Where do these stories come from?

Creative work begins in the mind, long before one sits down at the keyboard, the drawing table or the workbench. It begins with a story you tell to yourself about the work and your attitude toward it. Quality work begins with your attitude. It begins when you believe this is work worth doing. It begins when you’re willing to fail, not just once but many times. It begins with humility and with respect for the subject you’re modeling. In this case the subject is the visible wall section of the Hoosier Drill Company building for my 13th and North E cameo.

I’ve previously mentioned the idea of capturing the essence of a subject: those qualities that make it unique from other things. This building has several such qualities; the shape of the window openings and sash construction for example. These both give the building the character that drew me to model it in the first place. Capturing the essence of these windows is what led me to do the wall over.

Even with an increased awareness of the subject, I redid portions of this second build over. Initially I didn’t recess the arched lintels into the brick wall. I placed them on top of the siding because it was easier and I wasn’t confident enough in my ability to accurately layout and cut a recess to let them sit flush with the rest of the brick siding. I figured who cares right? Well, I did and realized I was shortchanging the model and myself.

I already had the first and second storey lintels finished, so I decided to cut around the outside of each with a #11 X-acto blade and with some careful work, cleanly peeled off the two layers of brick sheet down to the styrene sub wall. For the brickwork of each lintel, I cut the brick sheet into individual courses then cut each strip into pieces that are two bricks in length. They are glued in place with gel CA one at a time and the lintels now sit flush with the siding, as they should. To fill in a few gaps on the third story window, I pieced individual brick pieces as needed.

Yes, the work was tedious and, as you can see, there’s plenty of room for improvement. It was worth every minute of time and effort expended. This wall section will be front and center on the cameo and plays an important role in the setting and story of the scene. Would anyone else really care about such a small detail? Likely not, but that isn’t the point. The point is do I care enough to make the effort? Do I care enough to adhere to a set of values that I freely chose? If not, then why bother at all?

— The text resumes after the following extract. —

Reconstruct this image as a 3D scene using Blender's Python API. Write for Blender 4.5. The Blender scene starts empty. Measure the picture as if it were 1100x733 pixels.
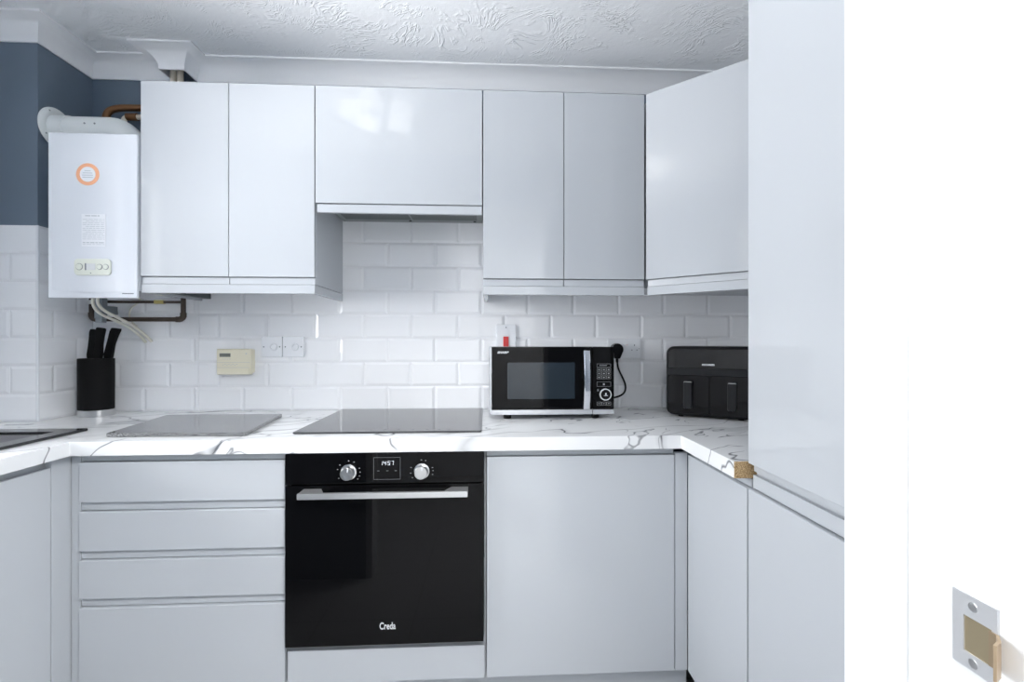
import bpy, bmesh, math, random
from mathutils import Vector, Matrix

C = bpy.context.scene.collection
random.seed(4)
PI = math.pi

# ------------------------------------------------------------------ materials
def new_mat(name):
    m = bpy.data.materials.new(name); m.use_nodes = True
    nt = m.node_tree
    return m, nt, nt.nodes['Principled BSDF']

def pmat(name, col, rough=0.4, metal=0.0, bump=None, var=0.0, coat=0.0, spec=0.5):
    """plain principled surface with a faint procedural variation of roughness"""
    m, nt, b = new_mat(name)
    b.inputs['Base Color'].default_value = (*col, 1)
    b.inputs['Roughness'].default_value = rough
    b.inputs['Metallic'].default_value = metal
    b.inputs['Specular IOR Level'].default_value = spec
    if coat: b.inputs['Coat Weight'].default_value = coat; b.inputs['Coat Roughness'].default_value = 0.04
    tc = nt.nodes.new('ShaderNodeTexCoord')
    nz = nt.nodes.new('ShaderNodeTexNoise'); nz.inputs['Scale'].default_value = 9.0
    nz.inputs['Detail'].default_value = 3
    nt.links.new(tc.outputs['Object'], nz.inputs['Vector'])
    mr = nt.nodes.new('ShaderNodeMapRange')
    mr.inputs['To Min'].default_value = max(0.0, rough*0.9); mr.inputs['To Max'].default_value = min(1.0, rough*1.12)
    nt.links.new(nz.outputs['Fac'], mr.inputs['Value'])
    nt.links.new(mr.outputs['Result'], b.inputs['Roughness'])
    if bump:
        n2 = nt.nodes.new('ShaderNodeTexNoise'); n2.inputs['Scale'].default_value = bump[0]; n2.inputs['Detail'].default_value = 4
        nt.links.new(tc.outputs['Object'], n2.inputs['Vector'])
        bp = nt.nodes.new('ShaderNodeBump'); bp.inputs['Strength'].default_value = bump[1]; bp.inputs['Distance'].default_value = bump[2]
        nt.links.new(n2.outputs['Fac'], bp.inputs['Height']); nt.links.new(bp.outputs['Normal'], b.inputs['Normal'])
    return m

def emat(name, col, strength):
    m, nt, b = new_mat(name)
    b.inputs['Base Color'].default_value = (*col, 1)
    b.inputs['Emission Color'].default_value = (*col, 1)
    b.inputs['Emission Strength'].default_value = strength
    return m

M = {}
M['cab'] = pmat('grey_gloss_lacquer', (0.500, 0.525, 0.555), 0.06)
M['carcass'] = pmat('grey_satin_board', (0.485, 0.51, 0.54), 0.30)
M['tile'] = pmat('white_glazed_tile', (0.87, 0.88, 0.90), 0.09)
M['grout'] = pmat('pale_grout', (0.79, 0.80, 0.82), 0.7)
M['blue'] = pmat('blue_grey_paint', (0.135, 0.178, 0.235), 0.55)
M['white_paint'] = pmat('white_satin_paint', (0.70, 0.71, 0.72), 0.35)
M['cove'] = pmat('white_cove_paint', (0.92, 0.925, 0.935), 0.5)
M['hall'] = pmat('hall_paint', (0.80, 0.80, 0.80), 0.7)
M['black_glass'] = pmat('black_glass', (0.003, 0.003, 0.0035), 0.03, spec=0.17)
M['hob_glass'] = pmat('hob_glass', (0.045, 0.046, 0.050), 0.10, spec=1.0)
M['black_plastic'] = pmat('black_plastic', (0.004, 0.004, 0.005), 0.30, spec=0.16)
M['black_matt'] = pmat('black_soft_plastic', (0.005, 0.005, 0.0055), 0.6, spec=0.12)
M['charcoal'] = pmat('charcoal_satin', (0.009, 0.010, 0.012), 0.35, spec=0.25)
M['charcoal_drawer'] = pmat('black_gloss_drawer', (0.004, 0.004, 0.005), 0.08, spec=0.2)
M['charcoal_gloss'] = pmat('charcoal_gloss', (0.005, 0.005, 0.006), 0.06, spec=0.45)
M['window_glass'] = pmat('dark_tinted_glass', (0.018, 0.026, 0.034), 0.05)
M['steel'] = pmat('brushed_steel', (0.62, 0.62, 0.62), 0.28, 1.0)
M['silver'] = pmat('silver_plastic', (0.62, 0.64, 0.67), 0.25, 0.6)
M['chrome'] = pmat('chrome_handle', (0.80, 0.82, 0.86), 0.12, 1.0)
M['handle'] = pmat('aluminium_handle', (0.66, 0.67, 0.67), 0.35, 0.85)
M['boiler'] = pmat('white_enamel', (0.74, 0.77, 0.82), 0.10)
M['flue'] = pmat('white_flue_plastic', (0.72, 0.75, 0.75), 0.4)
M['white_plastic'] = pmat('white_plastic', (0.80, 0.82, 0.85), 0.25)
M['cream'] = pmat('aged_cream_plastic', (0.78, 0.735, 0.58), 0.4)
M['cream_pale'] = pmat('pale_cream_plastic', (0.66, 0.69, 0.62), 0.35)
M['cable'] = pmat('cream_cable', (0.72, 0.70, 0.62), 0.45)
M['copper'] = pmat('aged_copper', (0.23, 0.115, 0.055), 0.35, 0.8)
M['dull_copper'] = pmat('dull_brown_copper', (0.075, 0.055, 0.043), 0.45, 0.5)
M['beige'] = pmat('beige_pipe', (0.62, 0.56, 0.47), 0.5)
M['grey_plastic'] = pmat('grey_plastic', (0.24, 0.27, 0.29), 0.5)
M['dark_metal'] = pmat('dark_grey_metal', (0.10, 0.115, 0.115), 0.4, 0.5)
M['hood_metal'] = pmat('hood_grey_metal', (0.26, 0.28, 0.28), 0.35, 0.7)
M['red'] = pmat('red_rocker', (0.62, 0.02, 0.02), 0.3)
M['ink'] = pmat('grey_print', (0.17, 0.19, 0.22), 0.6)
M['pale_ink'] = pmat('pale_grey_print', (0.50, 0.53, 0.57), 0.6)
M['mark'] = pmat('pale_print_on_black', (0.62, 0.64, 0.66), 0.5)
M['mid_mark'] = pmat('grey_print_on_black', (0.34, 0.35, 0.36), 0.5)
M['dim_mark'] = pmat('dim_print_on_black', (0.16, 0.17, 0.18), 0.5)
M['paper'] = pmat('white_label_paper', (0.78, 0.80, 0.84), 0.5)
M['orange'] = pmat('orange_sticker', (0.86, 0.42, 0.24), 0.5)
M['yellow'] = pmat('yellow_tag', (0.62, 0.52, 0.18), 0.5)
M['lcd'] = pmat('grey_lcd', (0.16, 0.17, 0.15), 0.3)
M['pale_lcd'] = pmat('pale_lcd', (0.66, 0.68, 0.69), 0.2)
M['brass'] = pmat('worn_brass', (0.50, 0.42, 0.28), 0.35, 0.9)
M['copper_tongue'] = pmat('copper_tinted_metal', (0.52, 0.40, 0.27), 0.35, 0.9)
M['nickel'] = pmat('polished_nickel', (0.62, 0.63, 0.65), 0.3, 0.6)
M['upvc'] = pmat('white_upvc', (0.85, 0.86, 0.87), 0.3)
M['sink'] = pmat('black_sink_glass', (0.022, 0.023, 0.025), 0.12)
M['sink_bowl'] = pmat('dark_sink_bowl', (0.24, 0.24, 0.255), 0.3)
M['digits'] = emat('white_digits', (0.9, 0.95, 1.0), 0.35)
M['shade'] = emat('lit_glass_shade', (1.0, 0.98, 0.95), 1.8)

def tc_noise(nt, coord, scale, detail=4, rough=0.5, dist=0.0, mapping=None):
    v = coord
    if mapping:
        mp = nt.nodes.new('ShaderNodeMapping')
        mp.inputs['Rotation'].default_value = mapping[0]
        nt.links.new(coord, mp.inputs['Vector'])
        ms = nt.nodes.new('ShaderNodeMapping'); ms.inputs['Scale'].default_value = mapping[1]
        nt.links.new(mp.outputs['Vector'], ms.inputs['Vector']); v = ms.outputs['Vector']
    n = nt.nodes.new('ShaderNodeTexNoise')
    n.inputs['Scale'].default_value = scale; n.inputs['Detail'].default_value = detail
    n.inputs['Roughness'].default_value = rough; n.inputs['Distortion'].default_value = dist
    nt.links.new(v, n.inputs['Vector'])
    return n.outputs['Fac']

def math_node(nt, op, a, b=None, clamp=False):
    n = nt.nodes.new('ShaderNodeMath'); n.operation = op; n.use_clamp = clamp
    for i, v in enumerate((a, b)):
        if v is None: continue
        if isinstance(v, (int, float)): n.inputs[i].default_value = v
        else: nt.links.new(v, n.inputs[i])
    return n.outputs[0]

def ramp(nt, fac, stops):
    r = nt.nodes.new('ShaderNodeValToRGB')
    while len(r.color_ramp.elements) < len(stops): r.color_ramp.elements.new(0.5)
    for e, (p, c) in zip(r.color_ramp.elements, stops):
        e.position = p; e.color = (*c, 1) if len(c) == 3 else c
    nt.links.new(fac, r.inputs['Fac'])
    return r.outputs['Color']

# marble-look laminate: thin grey veins running diagonally, broken by a mask
m, nt, b = new_mat('white_marble_laminate')
co = nt.nodes.new('ShaderNodeTexCoord').outputs['Object']
def vein(scale, rot, stretch, width, mask_scale, lo, hi, seed):
    mp = nt.nodes.new('ShaderNodeMapping'); mp.inputs['Location'].default_value = (seed, seed*0.7, seed*1.3)
    nt.links.new(co, mp.inputs['Vector'])
    f = tc_noise(nt, mp.outputs['Vector'], scale, 2.5, 0.5, 0.15, ((0, 0.55, -rot), stretch))
    d = math_node(nt, 'ABSOLUTE', math_node(nt, 'SUBTRACT', f, 0.5))
    mr = nt.nodes.new('ShaderNodeMapRange'); mr.inputs['From Min'].default_value = 0.0; mr.inputs['From Max'].default_value = width
    mr.inputs['To Min'].default_value = 1.0; mr.inputs['To Max'].default_value = 0.0
    nt.links.new(d, mr.inputs['Value'])
    k = tc_noise(nt, mp.outputs['Vector'], mask_scale, 2, 0.5)
    mk = nt.nodes.new('ShaderNodeMapRange'); mk.inputs['From Min'].default_value = lo; mk.inputs['From Max'].default_value = hi
    nt.links.new(k, mk.inputs['Value'])
    return math_node(nt, 'MULTIPLY', mr.outputs['Result'], mk.outputs['Result'])
v1 = vein(2.0, 0.42, (0.45, 2.6, 2.4), 0.0085, 2.8, 0.45, 0.52, 3.1)
v2 = vein(3.6, 0.66, (0.45, 2.6, 2.6), 0.0110, 4.2, 0.50, 0.58, 7.7)
v3 = vein(2.0, 0.42, (0.45, 2.6, 2.4), 0.045, 5.0, 0.50, 0.62, 3.1)
vs = math_node(nt, 'ADD', math_node(nt, 'MULTIPLY', v1, 0.9), math_node(nt, 'ADD', math_node(nt, 'MULTIPLY', v2, 0.75), math_node(nt, 'MULTIPLY', v3, 0.30)), True)
nt.links.new(ramp(nt, vs, [(0.0, (0.81, 0.82, 0.83)), (0.35, (0.50, 0.51, 0.525)), (1.0, (0.13, 0.135, 0.145))]), b.inputs['Base Color'])
b.inputs['Roughness'].default_value = 0.22
M['marble'] = m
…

These are all personal decision one makes. I’m not here to preach or change anyone’s mind. I’m simply sharing my journey for those who are ready to make one of their own. This craft means many things to many people; we each choose the stories we tell ourselves about that meaning.



  1. Dave Eggleston

    Yes! Excellent post, Mike.

    Carving your individual path is what makes this hobby interesting. But to me the strongest point of this post is your action of pulling out and taking a knife to an existing object to bring it up to your true standard. Critically assessing our own work is easy, convincing ourselves issues won’t be noticed is easy, admitting something isn’t right and then rebuilding it takes courage and confidence. Sharing those stories is critical.

  2. Simon

    “I figured who cares right? Well, I did and realized I was shortchanging the model and myself.”

    To some, that’s unbelievable.
    To other’s, that’s the whole point.

    I know this is a hobby, and not work, but if I want “easy”, I can watch the TV.
    If I want satisfying, then shortchanging myself won’t cut it.

  3. Jeff Peck

    Great post. Setting personal standards and sticking to them…that inner voice that says no, this isn’t what you set out to do…get back on it and do what you know you can do even if it means pushing yourself beyond what you think you can do.
    I’m doing this myself these days…I call it “the year of living uncomfortably”… picking up new skills like LED lighting and electronics or re-familiarizing myself with old ones like airbrushing.

    These days it’s too easy to take the easy way out and say meh, it looks ok…but blogs like this and seeing your efforts inspires us to look deeper and do better.

  4. mike

    That inner voice can be a killer if you let it.


  5. Jeff

    True, Mike. that’s when it’s good to have a friend that shares your modeling philosophy to tell you if what they see matches up with that voice you hear.